Delaware Senate leader supports creation of inspector general's office



Amy Cherry // WDEL


State Senate President Pro Tempore Dave Sokola supports the creation of an inspector general's office in Delaware.


Sokola told WDEL he's working with advocates from the Delaware Coalition for Open Government (DelCOG) on the issue.


"I think it would be a good first step," said Sokola. "Many states have these, and they seem to have pretty good track record in most states."


DelCOG President Nick Wasileski said the Office of an Inspector General (IG) is needed to eliminate partisan politics and special interest influence. He pointed to the dismantling of the Rodney Square bus hub and the demolition of the General Motors plant on Boxwood Road, which has since become a massive Amazon fulfillment center.


"It seems like every few months, some issue comes up that really begs the question why isn't somebody digging into this, looking into this, and for whatever reason it is not, and whether it's the [state] agency failing to act, to look at a complaint about its own operation...or whether it's some other issue that's come up that people feel like the only real way to do it is to have an independent organization look at it, and that's what an IG is, essentially, when structures right...they would be able to go in and have the authority to look at it, and nobody could really stop it from being examined, investigated," said DelCOG Vice President Keith Steck.


The indictment of Auditor Kathy McGuiness on felony charges of witness intimidation, theft, and official misconduct has renewed the group's charge, DelCOG said.

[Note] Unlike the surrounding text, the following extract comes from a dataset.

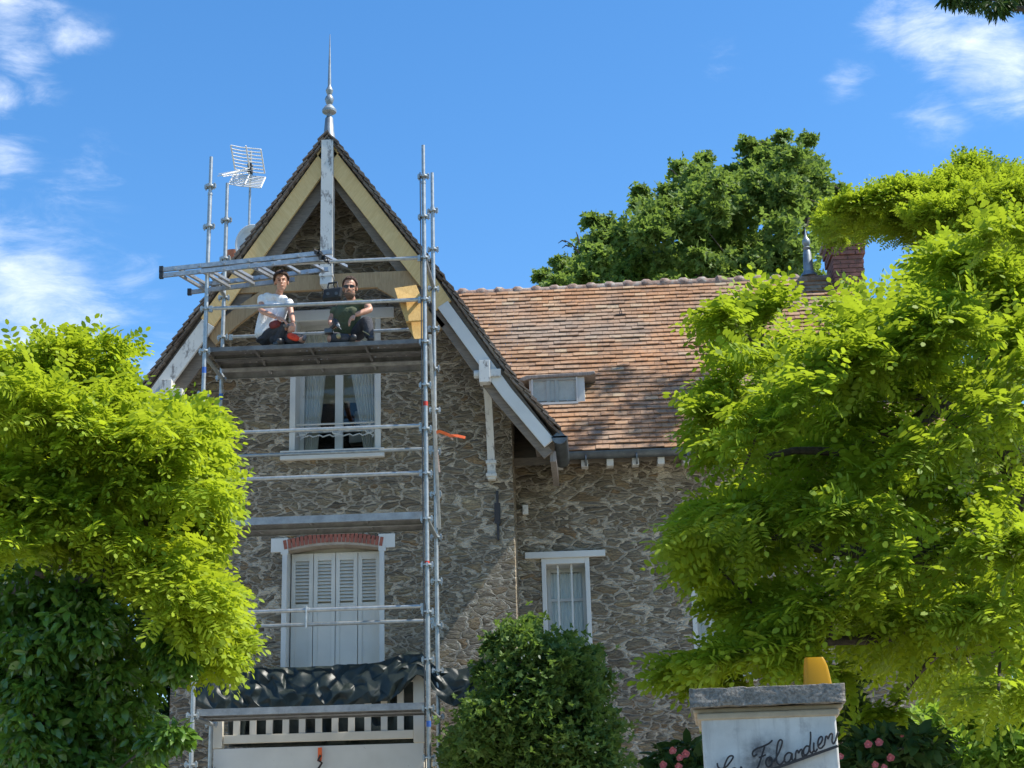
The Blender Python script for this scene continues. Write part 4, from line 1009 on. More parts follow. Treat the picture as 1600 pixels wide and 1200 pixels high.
b2 = chains(torso(-.012)+[[(nk-Vector((0, 0, .04)), .055), (nk, .052), (hd-U*.06, .05)],
    [(shl, .048), (shl.lerp(el_l, .5), .043), (el_l, .036), (el_l.lerp(wr_l, .4), .036), (wr_l, .026)],
    [(shr, .05), (shr.lerp(el_r, .5), .046), (el_r, .038), (el_r.lerp(wr_r, .4), .037), (wr_r, .026)],
    [(hl, .085), (hl.lerp(kl, .5), .075), (kl, .056), (kl.lerp(al_, .45), .05), (al_, .034)],
    [(hr_, .085), (hr_.lerp(kr, .5), .075), (kr, .056), (kr.lerp(ar, .45), .05), (ar, .034)]]
    + hand_chains(wr_r, (Q(1105, 610, Y2-.29)-wr_r), (-.55, -.5, .6), (0, -.5, -1), curl=.55)
    + hand_chains(wr_l, (Q(960, 650, Y2-.30)-wr_l)*1.0, (-.5, -.85, .3), (0, 0, 1), curl=1.25))
head_mb(b2, hd, R, F, U, 1.02)
fused('body', b2, 'skin', p2, .0055, 3)
tee = chains(torso(.01)+[[(shl, .066), (shl.lerp(el_l, .35), .06), (shl.lerp(el_l, .75), .056)], [(shr, .066), (shr.lerp(el_r, .3), .06), (shr.lerp(el_r, .55), .057)]])
fused('tee_shirt', tee, 'tee_green', p2, .009, 3)
tr = chains([[(hip+Vector((0, 0, .03)), .12), (hip-Vector((0, 0, .03)), .12)], [(hl, .10), (hl.lerp(kl, .5), .088), (kl, .068), (kl.lerp(al_, .45), .062), (al_, .05)], [(hr_, .10), (hr_.lerp(kr, .5), .09), (kr, .070), (kr.lerp(ar, .45), .064), (ar, .052)]])
tr2 = fused('trousers', tr, 'trouser2', p2, .009, 3)
mb = MB(); mb.tube([Q(1245, 715, Y2-.285), Q(1300, 745, Y2-.28), Q(1345, 790, Y2-.26), Q(1350, 835, Y2-.26)], .006, 5); obj('pocket_seam', mb, 'khaki', tr2)
kc = MB()
fused('cloth_flap', chains([[(Q(985, 745, Y2-.30), .03), (Q(1000, 790, Y2-.32), .028)]]), 'khaki', tr2, .008, 2)
for a, dx in ((ar, .02), (al_, .03)):
    sh_ = chains([[(a+Vector((0, .04, -.01)), .046), (a+Vector((dx, -.04, -.018)), .042), (a+Vector((dx*2, -.12, -.022)), .036)]]); fused('shoe', sh_, 'blackp', p2, .008, 2)
hair(hd, R, F, U, 1.035, p2, short=True)
w = lambda x, y, z: hd+(R*x+F*y+U*z)*1.02
mb = MB(); V = []; Fc = []; n, m = 24, 9         # beard: shell round the jaw
for i in range(m+1):
    th = rad(98+62*i/m)
    for k in range(n+1):
        ph = rad(-8+196*k/n); r1 = 1.07+.03*noise.noise(Vector((k*.5, i*.6, 2)))
        yy = .018+.070*math.sin(th)*math.sin(ph)*r1
        z = -.046+.078*math.cos(th)*r1 - .012*math.sin(ph)
        V.append(w(.060*math.sin(th)*math.cos(ph)*r1, yy+.010*math.sin(ph), z-.004))
for i in range(m):
    for k in range(n): a = i*(n+1)+k; Fc.append((a, a+1, a+n+2, a+n+1))
mb.add(V, Fc); o = obj('beard', mb, 'beard', p2, True); q = o.modifiers.new('t', 'SOLIDIFY'); q.thickness = .008
mb = MB(); mb.tube([w(x, .096-abs(x)*.25, -.046-abs(x)*.25) for x in (-.028, -.014, 0, .014, .028)], .005, 6); obj('moustache', mb, 'beard', p2, True)
mb = MB()
for s_ in (-1, 1):
    mb.poly([], [], 0, 0) if False else None
    cc = [w(s_*.033+.030*math.cos(a)*(1 if True else 1), .098-.012*abs(math.cos(a)), .002+.019*math.sin(a)) for a in [2*math.pi*k/14 for k in range(14)]]
    cb = [q_-F*.006 for q_ in cc]; mb.add(cc+cb, [tuple(range(14)), tuple(range(14, 28))[::-1]]+[(k, (k+1) % 14, (k+1) % 14+14, k+14) for k in range(14)])
    mb.tube([w(s_*.062, .085, .006), w(s_*.080, .03, .006), w(s_*.082, -.01, .0)], .0035, 6)
mb.tube([w(-.012, .1, .008), w(.012, .1, .008)], .003, 6)
obj('sunglasses', mb, 'blackp', p2)
# --- cordless drill
dr = thing('drill', 'black cordless drill held in the hand of the person with sunglasses', 'drill', tuple(Q(985, 680, Y2-.32)))
c = Q(975, 640, Y2-.33); tip = Q(1015, 690, Y2-.42)
mb = MB(); d = (tip-c).normalized(); mb.tube([c-d*.09, c-d*.085, c+d*.02, c+d*.04], [.02, .032, .032, .026], 14); obj('motor_housing', mb, 'blackp', dr, True)
mb = MB(); mb.tube([c+d*.04, c+d*.05, c+d*.09], [.022, .02, .011], 12); obj('chuck', mb, 'zinc', dr, True)
mb = MB(); mb.tube([c+d*.09, c+d*.16], .004, 6); obj('drill_bit', mb, 'galv', dr)
g_ = Q(900, 700, Y2-.26); mb = MB(); mb.tube([c-d*.03, c.lerp(g_, .55), g_], [.022, .019, .021], 10); obj('grip', mb, 'blackp', dr, True)
mb = MB(); mb.obox(g_+Vector((-.01, 0, -.02)), (.045, .0, 0), (0, .035, 0), (0, 0, .028)); obj('battery', mb, 'darkzinc', dr, bevel=.006)
# tool bag hanging behind
c = P(520, 460, 17.35); tb = thing('tool_bag', 'dark grey tool case hanging behind the shoulder of the person with sunglasses', 'tool case', tuple(c))
mb = MB(); mb.obox(c, (.11, 0, .01), (0, .05, 0), (.012, 0, .07)); obj('case', mb, 'blackp', tb, bevel=.02)
mb = MB(); mb.tube([c+Vector((-.06, 0, .08)), c+Vector((-.05, 0, .14)), c+Vector((.05, 0, .15)), c+Vector((.06, 0, .08))], .012, 6); mb.tube([c+Vector((0, 0, .14)), Vector((c.x-.0, 17.6, 8.2))], .006, 5); obj('handle', mb, 'blackp', tb)
for s_ in (-1, 1): mb = MB(); mb.tube([c+Vector((s_*.05, -.052, -.01)), c+Vector((s_*.05, -.062, -.01))], .02, 10); obj('latch', mb, 'darkzinc', tb)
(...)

"I don't know what else it would take for them to seriously consider this and look into it," said Steck. "It's shocking because it is that office, it's also shocking because of what the allegations are...it's an embarrassment, and again, if part of this is the result of whistleblowers bringing this to the attention of the attorney general's office, but then suffering as a result of it, that's really unfortunate," said Steck. "The IG can be a different vehicle for people bringing issues--and it wouldn't be just employees--it could be contractors because the state, like lots of government entities, state agencies, they contract with private companies to provide services, so those companies would be subject to it, and the employees--subcontractors--would likewise be subject to [it]."


According to the Association of Inspectors General, 34 states have established this position. In Pennsylvania, it's a state position. In Maryland, an inspector general is on the county or municipal level. DelCOG is advocating that Delaware's inspector general be a statewide, appointed position. DelCOG envisions the inspector general not just investigating possible illegal activity, but also mismanagement and ethical issues.


"They all essentially have the same function--that is oversight and investigation--of state agencies for fraud, and corruption, and mismanagement," said Wasileski. "An inspector general can look at policies or procedures which are poor or not followed, and see if there is mismanagement by state officers, and mismanagement may not rise to the level of a crime...the inspector general could look at things from a perspective of mismanagement, malfeasance...in which they're not following their policies or procedures, or they've just overstepped their boundaries, or they're just not doing their job."


Steck said neither the auditor's office nor the attorney general's office have the

capacity to do some of this work.


Steck, who's retired from the Government Accountability Office and worked in the IG's office, believes the office's creation in Delaware would have bipartisan support.


"A number of people, state legislators...mixed Dems, Republicans, no one has objected to the idea. In fact, several have said that they think it's a very good idea," Steck said.


Right now, Sokola said he's soliciting feedback for possible legislation that could come when the General Assembly reconvenes in January. Such a bill would have a fiscal note attached to it, though, at this point, it's unclear how much creation of the office would cost. Setting up the office would require the inspector general's position, as well as independent attorney, and some staff along with office space.


"There’s a little bit of budgetary effect, but there’s potential for budgetary savings too," Sokola said.


Wasileski said the state stands to save money by creating the office.

"There's a history of inspectors general saving more money than the cost of running the office," he said.


But costs aside, Steck added there's an intangible benefit to the office's creation too.


"The comfort that the public would have in knowing that there is a watchdog out there, looking out for their interests, that the public can go to them and say, 'I have a concern about this.'"


John Flaherty, a DelCOG board member, hearkened back to the last time the state saw legislation to create an inspector general's office. The bill was sponsored by then-Rep. Bill Oberle. Flaherty believes, this time, they will see success.


"What advanced that issue in 2007 was then-Governor Minner taking a secret trip to Quebec paid for by a developer, who got in trouble with the NKS controversy in the ensuing years. The bill passed the House fairly easily, but got killed in the Senate," he said "So it's going to be a tough road to home, but certainly, these scandals help bring the focus to the need for an inspector general."